Defamation procedure I

Yesterday saw developments in two stupid defamation lawsuits brought by two stupid people, but with some procedural fun thrown in.

First, Devin Nunes filed another defamation suit (how many is this?), this one against NBC Universal in the Eastern District of Texas over packages Nunes received from a Russian agent. This has the usual problems for a Nunes defamation suit--some of the challenged statements are opinion and rhetoric and there are no allegations showing actual malice. But as always, I am here for the procedure:

    • What the hell is the case doing in Texas? Nunes is from California and works in D.C; NBC Universal is a Delaware LLC with its PPB in New York. There is no connection between these statements and Texas, other than that they were heard in Texas along with every other place in the United States where MSNBC telecasts and Maddow tweets can be heard. The statements are not "about" Texas, Texas people, or Texas activities. Weird forum choice has been a common feature of Nunes' lawsuits; the first suit (against Twitter, Liz Mair, and Devin Nunes' Cow) went into state court in a remote spot of Virginia. But Virginia made some sense, since Mair lives there and it is close to D.C. Texas just seems random. Keeton v. Hustler is still out there (and the complaint, which for reasons of bad lawyering shifts into making legal arguments, cites it). But the recent jurisdictional trend in defamation cases is that there must be more of a connection between the statements and the forum, even for nationally distributed publications.

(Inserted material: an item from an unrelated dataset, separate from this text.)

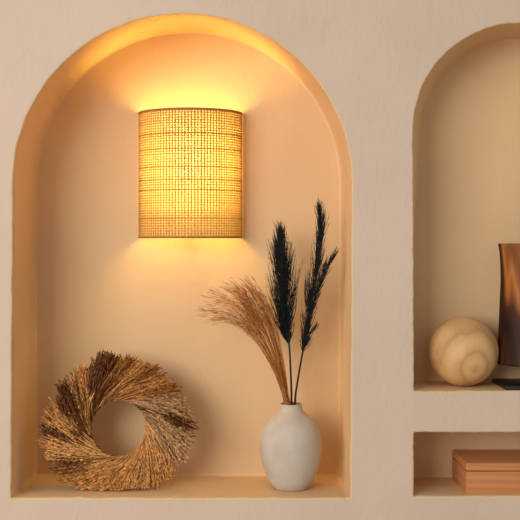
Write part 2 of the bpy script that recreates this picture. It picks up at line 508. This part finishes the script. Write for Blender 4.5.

    • ¶ 10 states "MSNBC is at home in Texas and is subject to general personal jurisdiction in Texas," a statement which does not reflect the law as it has been for at least seven years and should be sanctionable. If that is the hook Nunes' lawyer plans to use, this should be over quickly.

    • Even if jurisdiction (and therefore venue) is proper, this case again seems ripe for transfer. No one and nothing central to this case occurred or is located in Texas. NBC has a good argument that its witnesses and evidence are located in New York, where it engaged in its reporting and broadcasting activities.

Posted by Howard Wasserman on August 4, 2021 at 01:46 PM in Civil Procedure, Constitutional thoughts, First Amendment, Howard Wasserman, Judicial Process | Permalink


Ohhh, comments not disabled, what a lucky find!

I agree the choice of TX venue is a bit of a headscratcher. Especially because the only judge in the Sherman Division, where Nunes filed, is Mazzant, an Obama appointee. Granted, Mazzant's reputation is not as a bleeding heart, and he ruled against the Obama admin in at least one major case.

Anyhow, you got me curious as to a possible explanation, so I did a little digging. I do note that one of Nunes' counsel, Steven Biss, who isn't in TX himself, seems to like the Sherman Division. Back in 2018, he was co-counsel on a defamation case filed by Ed Butowsky in that division against NPR et al. based on fallout from the Seth Rich brouhaha. Granted, Butowsky and his investment company are both located in EDTX, so that's an important difference. But NPR et al. had zero connection, just like NBCU here. I will say the jurisdiction allegations for NPR et al. were not as threadbare as compared to these. Interestingly, NPR and the main reporter at issue denied the allegations, but didn't actually move to dismiss, while other, less central, defendants did so move.

Moreover, Biss and the other counsel repping Nunes here filed a defamation case in Sherman against CNN and Anderson Cooper on behalf of a TX doctor. Of course, again, you have a TX plaintiff, unlike Nunes. But the jurisdictional allegations are exactly the same barebones ones as ¶ 10 in Nunes' complaint. And obviously CNN and Cooper lack any particular connection to TX.

I don't know where I'm going with all this, aside from pointing out that Nunes' counsel seems to be fond of EDTX/Sherman. You could even say they feel "at home" there. Maybe that's why they keep coming back to it. If there are other reasons at work, they aren't readily apparent to me.


[PS, when comments are disabled, is there a way to indicate that from the main page, instead of just displaying "Comments (0)" only to find them disabled when clicking through to a posting?]